In some cases, (Sullivan doesn't seem to realize it), even a leader of such a rabble will declare himself "a citizen of the world" as opposed to the country he is ostensibly "leading" (maybe from behind).

And this year, the delegate system established by our political parties is also under assault. Trump has argued that the candidate with the most votes should get the Republican nomination, regardless of the rules in place. It now looks as if he won’t even need to win that argument — that he’ll bank enough delegates to secure the nomination uncontested — but he’s won it anyway. Fully half of Americans now believe the traditional nominating system is rigged.
This was written before WikiLeaks exposed the fact that the Democrat nominating process WAS rigged, as were almost certainly the Republican and the general election -- sometimes, in a storm, even the rigging fails!

Politically, we lucked out at first. Obama would never have been nominated for the presidency, let alone elected, if he hadn’t harnessed the power of the web and the charisma of his media celebrity. But he was also, paradoxically, a very elite figure, a former state and U.S. senator, a product of Harvard Law School, and, as it turned out, blessed with a preternaturally rational and calm disposition. So he has masked, temporarily, the real risks in the system that his pioneering campaign revealed. Hence many Democrats’ frustration with him. Those who saw in his campaign the seeds of revolutionary change, who were drawn to him by their own messianic delusions, came to be bitterly disappointed by his governing moderation and pragmatism.
Well, "the respectables" lucked out -- the "bitter clingers" and the "basket of deplorables", not so much. Ferguson, a member of the elite doesn't realize that Obama's constant rhetoric imploring the nation to "not generalize" on each act of Islamic violence, but to sternly wag his finger at Americans with guns and say things like "the NRA and and Americans that own firearms and are not in favor of "common sense gun controls" need to accept their responsibility for this tragedy". Indeed -- and the difference is the elites like Islamists a whole lot better than "deplorable bitter clingers". And it is a surprise that the deplorables  didn't like their new name -- nor their lot in life?
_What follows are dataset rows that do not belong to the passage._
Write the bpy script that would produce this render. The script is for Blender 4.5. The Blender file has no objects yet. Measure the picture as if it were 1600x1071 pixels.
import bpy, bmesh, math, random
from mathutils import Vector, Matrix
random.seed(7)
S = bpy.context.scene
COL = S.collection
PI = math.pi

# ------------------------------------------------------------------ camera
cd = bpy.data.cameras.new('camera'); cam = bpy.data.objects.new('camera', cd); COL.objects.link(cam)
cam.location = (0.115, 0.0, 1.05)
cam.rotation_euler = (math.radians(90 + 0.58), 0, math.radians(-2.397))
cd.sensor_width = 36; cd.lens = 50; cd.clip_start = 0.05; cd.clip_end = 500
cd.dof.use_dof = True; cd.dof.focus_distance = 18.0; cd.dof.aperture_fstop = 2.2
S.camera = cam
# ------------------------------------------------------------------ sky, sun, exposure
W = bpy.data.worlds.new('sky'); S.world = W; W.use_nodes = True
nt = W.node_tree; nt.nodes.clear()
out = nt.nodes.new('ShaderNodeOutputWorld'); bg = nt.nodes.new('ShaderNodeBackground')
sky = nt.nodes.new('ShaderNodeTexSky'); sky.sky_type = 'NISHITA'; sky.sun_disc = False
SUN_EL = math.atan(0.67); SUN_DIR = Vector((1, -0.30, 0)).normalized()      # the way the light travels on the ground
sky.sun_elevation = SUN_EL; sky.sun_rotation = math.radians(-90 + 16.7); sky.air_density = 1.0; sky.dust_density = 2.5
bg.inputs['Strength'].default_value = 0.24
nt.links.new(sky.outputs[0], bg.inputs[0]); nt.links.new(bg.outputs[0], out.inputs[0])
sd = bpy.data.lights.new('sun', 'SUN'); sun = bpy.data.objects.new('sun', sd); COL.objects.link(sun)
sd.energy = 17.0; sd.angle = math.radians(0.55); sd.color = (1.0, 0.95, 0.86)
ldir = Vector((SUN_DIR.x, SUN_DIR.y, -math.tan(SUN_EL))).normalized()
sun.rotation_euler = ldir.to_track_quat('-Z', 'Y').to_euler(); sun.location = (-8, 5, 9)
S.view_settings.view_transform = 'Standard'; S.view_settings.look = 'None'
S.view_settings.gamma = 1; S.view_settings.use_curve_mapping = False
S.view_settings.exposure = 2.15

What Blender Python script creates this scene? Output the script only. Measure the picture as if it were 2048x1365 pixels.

The deeper, long-term reasons for today’s rage are not hard to find, although many of us elites have shamefully found ourselves able to ignore them. The jobs available to the working class no longer contain the kind of craftsmanship or satisfaction or meaning that can take the sting out of their low and stagnant wages. The once-familiar avenues for socialization — the church, the union hall, the VFW — have become less vibrant and social isolation more common. Global economic forces have pummeled blue-collar workers more relentlessly than almost any other segment of society, forcing them to compete against hundreds of millions of equally skilled workers throughout the planet. No one asked them in the 1990s if this was the future they wanted. And the impact has been more brutal than many economists predicted. No wonder suicide and mortality rates among the white working poor are spiking dramatically. 
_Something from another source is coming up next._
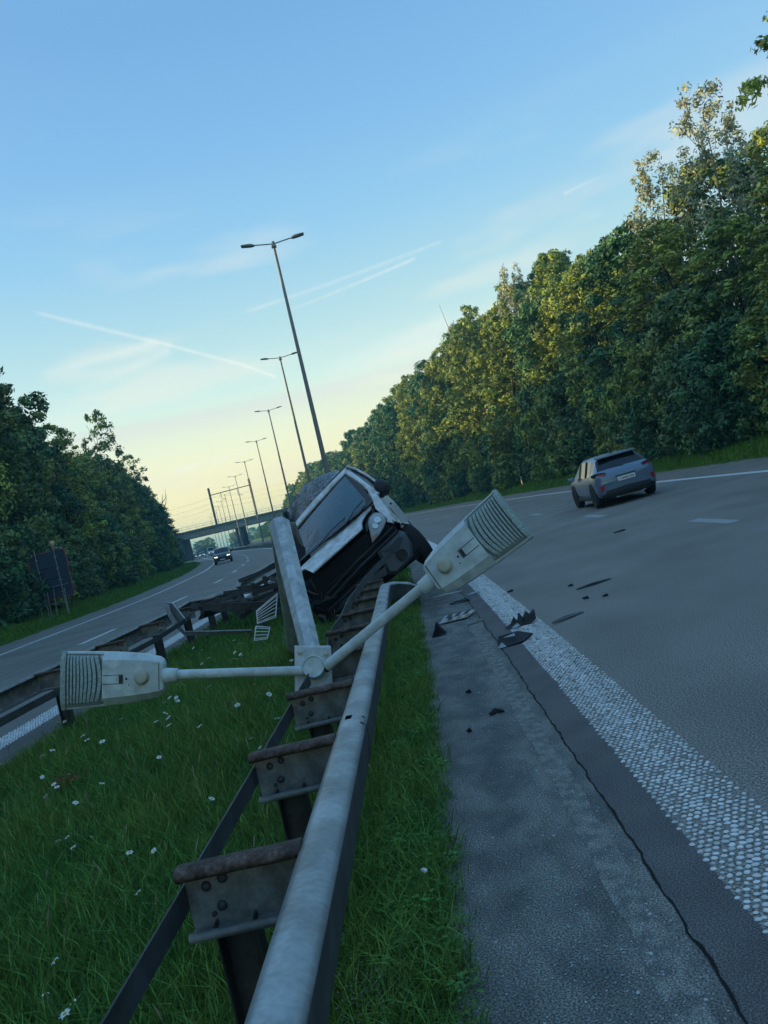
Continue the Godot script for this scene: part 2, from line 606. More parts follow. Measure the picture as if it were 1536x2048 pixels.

“It is usually those whose poverty is relatively recent, the ‘new poor,’ who throb with the ferment of frustration,” Hoffer argues. Fundamentalist religion long provided some emotional support for those left behind (for one thing, it invites practitioners to defy the elites as unholy), but its influence has waned as modernity has penetrated almost everything and the great culture wars of the 1990s and 2000s have ended in a rout. The result has been a more diverse mainstream culture — but also, simultaneously, a subculture that is even more alienated and despised, and ever more infuriated and bloody-minded.
Take their church, their community, their jobs, largely their families (by divorce on demand, welfare, and telling their kids their parents are idiots to be maligned rather than respected) ... then call them all manner of names, and ... well, they maybe don't like the elites very much.

Is Trump dangerous? Sure, we just had the "Flight 93 election", and put a non-pilot in control of the plane rather than a terrorist bent on flying it into some monument or sporting event. So now, there is a chance -- with the Hildebeast, there was no chance. Do we fly on, or crash? Unlike under Hildebeast, there is a decent chance here that a major part of that question might be up to us -- now get busy trying to be as much help as you can keeping this heavily damaged bird of BOistan flying, and let's see if we can go find America somewhere!